The great majority of visitors do a half-day trip, guided, to Machu Picchu and return to Cuzco after lunch. This meant that Debbie and Barbara and I had the afternoon to wander around the site by ourselves, marvelling at the extraordinary Inca ruins.
The next day the three of us decided we’d climb up a peak that towers over the site, to see the Temple of the Moon. A young Spanish-speaking Quechua guide took us there; I was useful as the only bilingual in the group. At a point Barbara, who was somewhat overweight, dropped out. Deb and I continued on what is the most physically demanding hike I’ve ever done in my life; at one point we had to scrabble upwards through a narrow tunnel cut through the rock.
Once we got to the top the view over the main site made it totally worthwhile. We all took our shirts off to wave at Barbara down below, and when we returned, shattered but happy, she treated us to a bottle of wine (Fanta for the lad).
The Inca had two capitals, Cuzco and Quito. The latter is now the capital of Ecuador and I took a trip there. Highlights were a dawn agricultural market with adorable piglets racing around, and a hike half-way up the extinct volcano Cotapaxi (much less strenuous than the Temple of the Moon hike at Machu Picchu). In Quito there is the fabulous museum of Inca gold objects (those people really knew a thing or two).
Also in one of the main squares the most belligerent mural I’ve ever seen. The source of the river Amazon used to be in Ecuador, but is now in Peru after a brief war fought over that territory. It’s worth a lot, as it has oil. The mural shows a clutch of rampaging Ecuadorian troops, with the slogan “Ecuador estaba, y sera una vez mas, un pais Amazonica”—“Ecuador used to be, and will again be, an Amazonian country.” The message to Peru was clear; watch out!
This leads me naturally enough to an account of my trips to the Peruvian Amazon region. I loved the place so much, I went there three times. The journey from Lima was by air (no main roads or railway line through the Andes to the forest). That reminds me to record that there are two airlines in Peru. The first is a private airline called Air Fawcett, named after its (American) founder. The second is the national airline, Aero Peru, nicknamed by my friends Aero Peor (Worse Airline), as it’s even more unreliable than its competitor.
On all three trips I stayed at the wonderful Sinchicuy Lodge, built on a tributary of the Amazon.

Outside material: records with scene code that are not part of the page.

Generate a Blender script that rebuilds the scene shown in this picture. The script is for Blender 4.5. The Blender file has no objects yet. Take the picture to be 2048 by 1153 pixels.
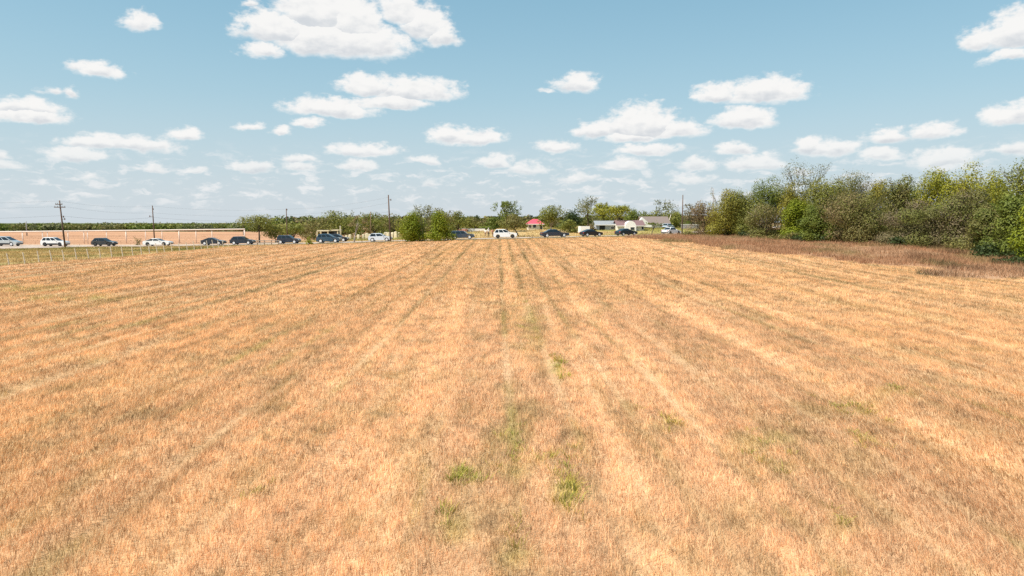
import bpy, math, random
import numpy as np
from mathutils import Vector, Matrix

random.seed(7)
rng = np.random.default_rng(7)
SC = bpy.context.scene
COL = SC.collection
R = math.radians

# ------------------------------------------------------------------ camera
F = 1384.0                 # focal length for a picture 2048 wide
HZ = 446.0                 # row of the true horizon
ZC = 4.0                   # height of the camera
PITCH = math.atan((576.5 - HZ) / F)
cam_d = bpy.data.cameras.new("camera")
cam_d.sensor_width = 36.0
cam_d.lens = F / 2048.0 * 36.0
cam_d.clip_start = 0.1
cam_d.clip_end = 30000
cam = bpy.data.objects.new("camera", cam_d)
cam.location = (0, 0, ZC)
cam.rotation_euler = (R(90) - PITCH, 0, 0)
COL.objects.link(cam)
SC.camera = cam
SC.view_settings.view_transform = 'Standard'
SC.view_settings.look = 'None'
SC.view_settings.gamma = 1.0
SC.view_settings.exposure = 0.64
SC.cycles.use_denoising = False
SC.cycles.max_bounces = 6
SC.cycles.diffuse_bounces = 3
SC.cycles.transmission_bounces = 3
SC.cycles.transparent_max_bounces = 6

# ------------------------------------------------------------------ sun and sky
SUN_TO = Vector((-0.62, -0.34, 1.0)).normalized()     # towards the sun: behind the camera, to the left
sun_el = math.asin(SUN_TO.z)
sun_az = math.atan2(SUN_TO.x, SUN_TO.y)
sd = bpy.data.lights.new("sun", 'SUN')
sd.energy = 4.6
sd.angle = R(0.53)
sd.color = (1.0, 0.94, 0.85)
so = bpy.data.objects.new("sun", sd)
so.rotation_euler = (-SUN_TO).to_track_quat('-Z', 'Y').to_euler()
so.location = (-60, -40, 90)
COL.objects.link(so)


def px_dir(x, y):
    """azimuth and elevation of the direction through a point of the 2048 wide picture"""
    dx, dy, dz = x - 1024.0, F, 576.5 - y
    c, s = math.cos(-PITCH), math.sin(-PITCH)
    Y, Z = dy * c - dz * s, dy * s + dz * c
    return math.atan2(dx, Y), math.atan2(Z, math.hypot(dx, Y))


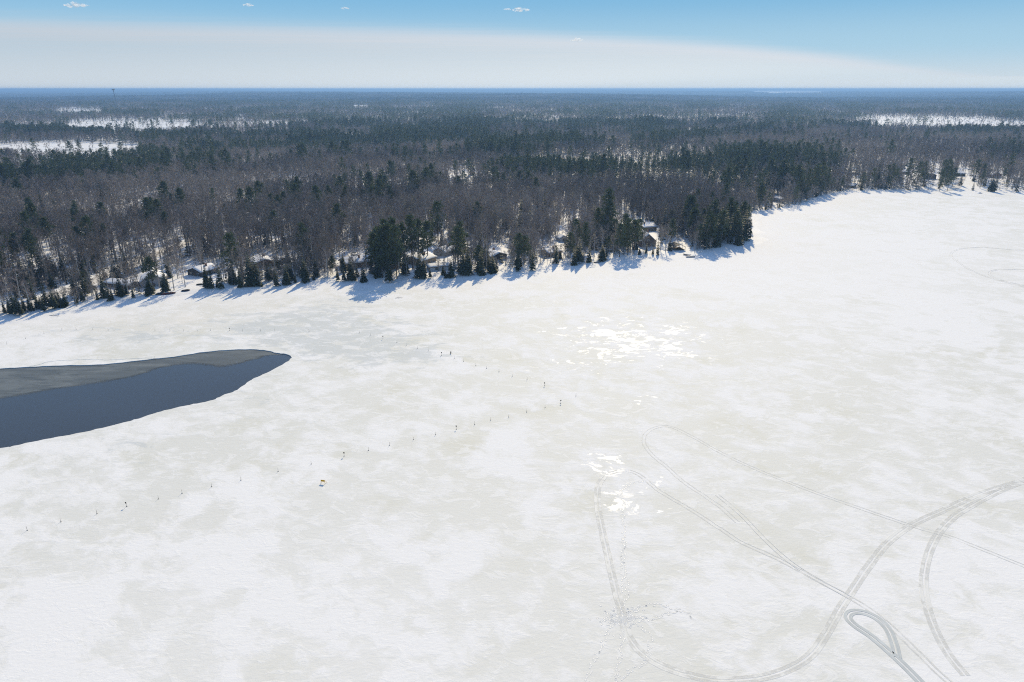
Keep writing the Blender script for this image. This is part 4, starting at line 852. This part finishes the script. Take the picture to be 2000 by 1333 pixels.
# --- the largest of each kind as things of their own, the rest of the kind as one wood
KN = ['bare', 'birch', 'fir', 'pine']; KNAME = ['bare_tree', 'birch_tree', 'fir_tree', 'pine_tree']; LIM = [300, 90, 300, 170]
KDESC = ['bare grey-brown tree', 'bare white-stemmed birch', 'dark conical fir', 'dark tufted pine']
KGROUP = ['bare trees near the shore', 'birches near the shore', 'firs near the shore', 'pines near the shore']
MARKS = [(0, 'by the curving road'), (110, 'below the snowy road'), (215, 'by the low brown outbuilding'), (300, 'by the grey gabled cottage'), (380, 'by the dark walled cabin'), (450, 'above the long log'), (518, 'by the stepped cabin'), (600, 'past the stepped cabin'), (685, 'by the long brown house'),
         (745, 'beneath the tall pines'), (808, 'by the tan house'), (858, 'by the grey steep-roofed cabin'), (915, 'past the sunroom cottage'), (975, 'by the dark snowy cabin'), (1063, 'by the hump-roofed cabin'), (1130, 'below the tiny shed'), (1210, 'short of the brown cabin'), (1266, 'by the brown gabled cabin'),
         (1330, 'by the boat shelter'), (1400, 'on the point'), (1450, 'at the point\'s tip'), (1515, 'in the bay past the point'), (1600, 'along the curved bay'), (1680, 'by the half-hidden bay cabin'), (1775, 'by the far white-edged cabin'), (1820, 'by the snowy lawn'), (1885, 'by the boat ramp'), (1950, 'by the red-brown house')]
def rowname(s): return 'at the shore' if s < 8 else 'behind the shore' if s < 25 else 'in near woods' if s < 60 else 'in deeper woods' if s < 120 else 'deep in woods'
picked = np.zeros(len(T), bool)
for k in range(4):
    idx = np.where((T[:, 4] == k) & (T[:, 8] > -15) & (T[:, 8] < 2015) & (T[:, 6] < 720))[0]
    idx = idx[np.argsort(-T[idx, 3] / T[idx, 6])][:LIM[k]]; picked[idx] = True
    protos = []
    for vi, (h0, ((tv, tf), (cv_, cf))) in enumerate(LOD[KN[k]][0]):
        mt = bpy.data.meshes.new(KNAME[k] + '_trunk'); mt.from_pydata([tuple(q) for q in tv], [], tf); mt.materials.append(MATS[KN[k]][0])
        mc = bpy.data.meshes.new(KNAME[k] + '_crown'); mc.from_pydata([tuple(q) for q in cv_], [], cf); mc.materials.append(MATS[KN[k]][1]); protos.append((h0, mt, mc))
    names = {}
    for i in idx:
        px = T[i, 8]; m = min(MARKS, key=lambda q: abs(q[0] - px))[1]; h = T[i, 3]; avg = (13, 12, 9, 16)[k]
        sz = 'tall' if h > avg * 1.15 else 'small' if h < avg * .72 else 'middling'
        names.setdefault((sz, rowname(T[i, 7]), m), []).append(i)
    made = {}
    for (sz, rw, m), L in names.items():
        L.sort(key=lambda i: T[i, 8])
        for n, i in enumerate(L): made[i] = f"{sz} {KDESC[k]} {rw} {m}" + (f", {ordn(n)} from left" if len(L) > 1 else '')
    for i in idx:
        h0, mt, mc = protos[int(RNG.integers(len(protos)))]; sc = T[i, 3] / h0; wsc = sc ** .8 * RNG.uniform(.85, 1.15) * (.82 if k == 3 else 1.25 if (k == 2 and T[i, 3] < 9) else 1)
        r_ = bpy.data.objects.new(KNAME[k], None); COL.objects.link(r_); r_.empty_display_size = .5; r_.location = (T[i, 0], T[i, 1], T[i, 2]); r_.rotation_euler = (0, 0, RNG.uniform(0, 6.28)); r_.scale = (wsc, wsc, sc); tag(r_, made[i], 'tree', KGROUP[k])
        for nm, me in (('trunk', mt), ('crown', mc)): o = bpy.data.objects.new(nm, me); COL.objects.link(o); o.parent = r_

def proto_object(name, parts, coll):
    V, F, mi = [], [], []
    mats = []
    for j, (vf, mat) in enumerate(parts):
        k = len(V); V += [tuple(q) for q in vf[0]]; F += [tuple(a + k for a in q) for q in vf[1]]; mi += [j] * len(vf[1]); mats.append(mat)
    me = bpy.data.meshes.new(name); me.from_pydata(V, [], F); me.polygons.foreach_set('material_index', mi)
    for m in mats: me.materials.append(m)
    o = bpy.data.objects.new(name, me); coll.objects.link(o); return o
def scatter(name, coll, pos, rot, scl, idx, label, cat):
    me = bpy.data.meshes.new(name); me.from_pydata(pos.tolist(), [], [])
    for nm, tp, val in (('rot', 'FLOAT_VECTOR', rot), ('scl', 'FLOAT_VECTOR', scl)):
        a = me.attributes.new(nm, tp, 'POINT'); a.data.foreach_set('vector', val.astype(np.float32).ravel())
    a = me.attributes.new('pick', 'INT', 'POINT'); a.data.foreach_set('value', idx.astype(np.int32))
    o = bpy.data.objects.new(name, me); COL.objects.link(o); tag(o, label, cat, kind='stuff')
    g = bpy.data.node_groups.new(name + '_scatter', 'GeometryNodeTree'); g.interface.new_socket('Geometry', in_out='INPUT', socket_type='NodeSocketGeometry'); g.interface.new_socket('Geometry', in_out='OUTPUT', socket_type='NodeSocketGeometry')
    n = g.nodes; l = g.links; gi, go = n.new('NodeGroupInput'), n.new('NodeGroupOutput'); ci = n.new('GeometryNodeCollectionInfo'); ci.inputs['Collection'].default_value = coll; ci.inputs['Separate Children'].default_value = True; ci.inputs['Reset Children'].default_value = True
    ip = n.new('GeometryNodeInstanceOnPoints'); ip.inputs['Pick Instance'].default_value = True
    def na(nm, tp): q = n.new('GeometryNodeInputNamedAttribute'); q.data_type = tp; q.inputs[0].default_value = nm; return q.outputs[0]
    l.new(gi.outputs[0], ip.inputs['Points']); l.new(ci.outputs[0], ip.inputs['Instance']); l.new(na('pick', 'INT'), ip.inputs['Instance Index']); l.new(na('rot', 'FLOAT_VECTOR'), ip.inputs['Rotation']); l.new(na('scl', 'FLOAT_VECTOR'), ip.inputs['Scale']); l.new(ip.outputs[0], go.inputs[0])
    o.modifiers.new('scatter', 'NODES').node_group = g
    return o
WOODL = ['grey-brown leafless woods stretching back from the shore', 'pale-stemmed birches scattered through the leafless woods', 'dark fir woods mixed into the leafless forest', 'dark green pine stands standing above the leafless forest']
for k in range(4):
    coll = bpy.data.collections.new(KN[k] + '_shapes'); start = []; hs = []; c = 0
    for l in range(3):
        start.append(c)
        for (h0, (tr, cr)) in LOD[KN[k]][l]: proto_object(f'shape_{c:03d}', [(tr, MATS[KN[k]][0]), (cr, MATS[KN[k]][1])], coll); hs.append(h0); c += 1
    Q = T[(T[:, 4] == k) & ~picked]; n = len(Q); lod = Q[:, 5].astype(int); cnt = np.array([6, 4, 3])[lod]; idx = np.array(start)[lod] + (RNG.random(n) * cnt).astype(int)
    sc = Q[:, 3] / np.array(hs)[idx]; wsc = sc ** .8 * RNG.uniform(.85, 1.15, n) * (.74 if k == 3 else 1) * np.where(lod == 2, 1.35, np.where(Q[:, 6] > 720, 1.08, 1.0))
    rot = np.zeros((n, 3)); rot[:, 2] = RNG.uniform(0, 6.28, n)
    scatter(['bare_forest', 'birch_woods', 'fir_forest', 'pine_forest'][k], coll, Q[:, :3], rot, np.stack([wsc, wsc, sc], 1), idx, WOODL[k], 'forest')

# --- beyond: whole stands as one far wood
coll = bpy.data.collections.new('stand_shapes'); SIDE = 60.0
for c in range(6):
    rr = random.Random(900 + c); V1, F1, V2, F2 = [], [], [], []; pcon = (.1, .25, .45, .6, .8, .35)[c]
    for i in range(9):
        for j in range(9):
            x, y = (i + rr.random() - 4.5) * SIDE / 9, (j + rr.random() - 4.5) * SIDE / 9
            if rr.random() < pcon:
                h = rr.uniform(11, 19); r = rr.uniform(2.2, 3.4)
                for q in range(7):
                    a = rr.uniform(0, 6.28); z0 = h * rr.uniform(.2, .75); o = Vector((math.cos(a), math.sin(a), 0)); s = Vector((-o.y, o.x, 0)); k = len(V2); rz = r * (1.1 - z0 / h)
                    V2 += [Vector((x, y, z0)) + s * rz * 1.0 + o * .5, Vector((x, y, z0)) - s * rz * 1.0 + o * .5, Vector((x + rr.uniform(-.4, .4), y, min(h, z0 + h * .45)))]; F2.append((k, k + 1, k + 2))
            else:
                h = rr.uniform(11, 15.5)
                for q in range(10): d = rnd_dir(rr, 1.1); sliver(V1, F1, Vector((x + rr.gauss(0, 1.4), y + rr.gauss(0, 1.4), h * rr.uniform(.35, .8))), d, h * .28, rr.uniform(.9, 1.7), rr)
    proto_object(f'stand_{c:03d}', [((V1, F1), M_TWIG), ((V2, F2), M_FIR)], coll)
def far_band(r0, r1, step, hs, zoff=0.0):
    x, y = band(r0, r1, step * .9, R(-46), R(46)); z = land(x, y, np.full(len(x), 500.0)); px, py = to_px(x, y, z); pyt = to_px(x, y, z + 14 * hs)[1]; ok = np.ones(len(x), bool)
    for cx, cy, rx, ry, k in CLEAR:
        if cy < 225: near = np.clip(cy, pyt, py); ok &= ~((((px - cx) / rx) ** 2 + ((near - cy) / ry) ** 2 < 1) & (RNG.random(len(x)) > k))
    t = stand_f(x * .5, y * .5) * .8 + hill_far(x * 1.7, y * 1.7) * .5 + RNG.normal(0, .5, len(x)); idx = np.clip(np.digitize(t, [-.7, .1, .9, 1.5, 2.2]), 0, 5)
    w_ = step / SIDE
    return np.stack([x, y, z], 1)[ok], np.stack([np.full(len(x), w_), np.full(len(x), w_), hs * RNG.uniform(.85, 1.2, len(x))], 1)[ok], idx[ok]
B = [far_band(3550, 9000, 62, 1.0), far_band(9000, 20000, 140, 1.1), far_band(20000, 48000, 330, 1.25)]
pos = np.vstack([b[0] for b in B]); scl = np.vstack([b[1] for b in B]); idx = np.concatenate([b[2] for b in B]); rot = np.zeros_like(pos); rot[:, 2] = RNG.integers(0, 4, len(pos)) * math.pi / 2
scatter('far_forest', coll, pos, rot, scl, idx, 'endless far woods fading to blue below the horizon', 'forest')

# ------------------------------------------------------------------ haze
def haze():
    m = bpy.data.materials.new('pale_air'); m.use_nodes = True; k = NT(m.node_tree); k.n.remove(k.n['Principled BSDF'])
    pv = k.new('ShaderNodeVolumePrincipled'); pv.inputs['Color'].default_value = (0.34, 0.60, 1.0, 1); pv.inputs['Density'].default_value = 1.7e-4; pv.inputs['Anisotropy'].default_value = 0.25
    k.l.new(pv.outputs[0], k.n['Material Output'].inputs['Volume'])
    o = MB().box(-52000, -52000, -3, 52000, 52000, 81).build('haze', m); tag(o, 'thin blue air over the whole forest', 'haze', kind='stuff')
haze()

This meant, each way, an overnight stay in Iquitos, the administrative centre of the region. There I saw the Iron House, built by the Eiffel company, which I mentioned in an earlier column. I also saw the Amazon for the first time and was blown away by how wide it is. I’ve never seen the Nile or any of the great Asian rivers, but I have seen the Niger at its broadest point and the Amazon makes that look like a stream (well, no, but the Amazon is massive). Standing on the cliff that runs along the river in Iquitos you can just make out the trees on the other side.